O padre checo, que fizera os votos de jesuíta em 1748, em Jičín, partiu logo a seguir da Boémia para Itália e Portugal e, daqui, para Goa e os então territórios portugueses da Índia. Aí, o padre checo dedicou-se ao estudo das línguas locais (escreveu um manual de gramática goesa) e ao ensino no seminário diocesano.

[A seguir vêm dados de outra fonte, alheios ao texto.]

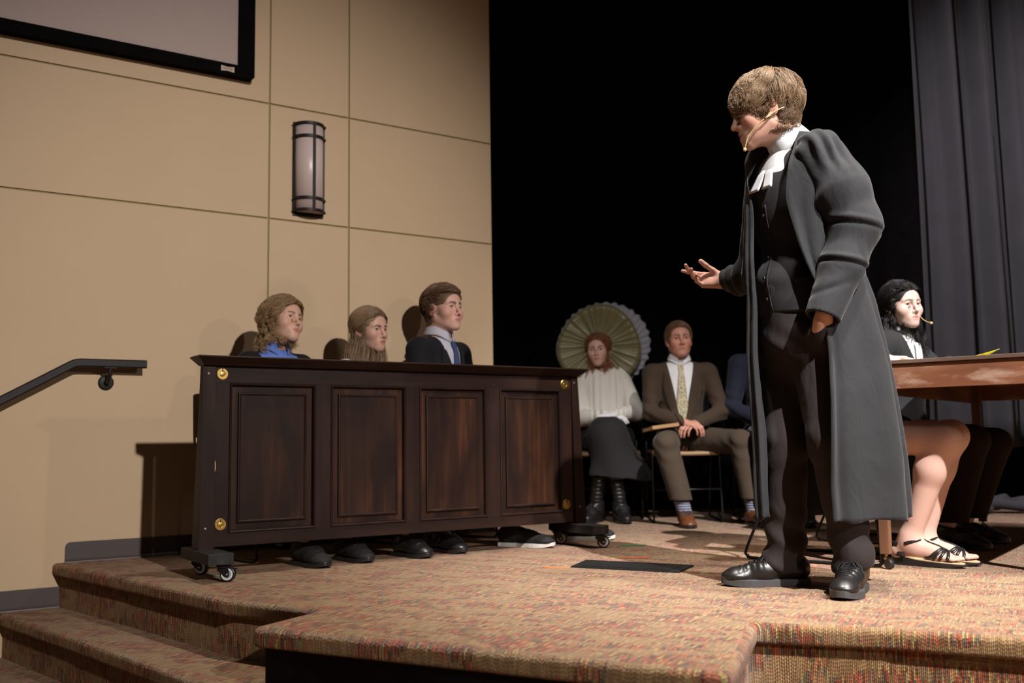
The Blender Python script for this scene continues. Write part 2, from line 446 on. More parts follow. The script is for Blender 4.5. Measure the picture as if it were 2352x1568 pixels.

Em 1776, depois da ordem de expulsão, Přikryl fez a viagem de regresso à Europa, já na condição de prisioneiro. Durante os cinco meses que demorou a travessia, morreram 23 passageiros, conta ele numa das cartas. Quando desembarcaram, após três dias fundeados junto ao forte, os jesuítas vindos do Oriente juntaram-se aos que tinham vindo do Maranhão, no Brasil. “No primeiro dia após a nossa chegada, não tive mais que a terra húmida como leito e o meu breviário como almofada”, descreve, numa outra carta, onde também fala da impossibilidade imposta aos presos, de falarem entre si ou, sequer, de se confessarem uns aos outros. “Estamos aqui nas nossas sepulturas. Só o tempo e a miséria, ou melhor, a Providência de Deus, nos possibilitou mais tarde criar uma ligação duma cela para a outra e conhecer-nos mutuamente...”

Depois de libertado, o padre Přikryl voltou à Boémia natal em 1767. Colocado como responsável espiritual do Colégio da cidade de Hradec Králové, acabaria por ser o último jesuíta, depois da abolição da Ordem, em 1773. Viria, ainda assim, a sobreviver a mais esse acontecimento, morrendo em 1785.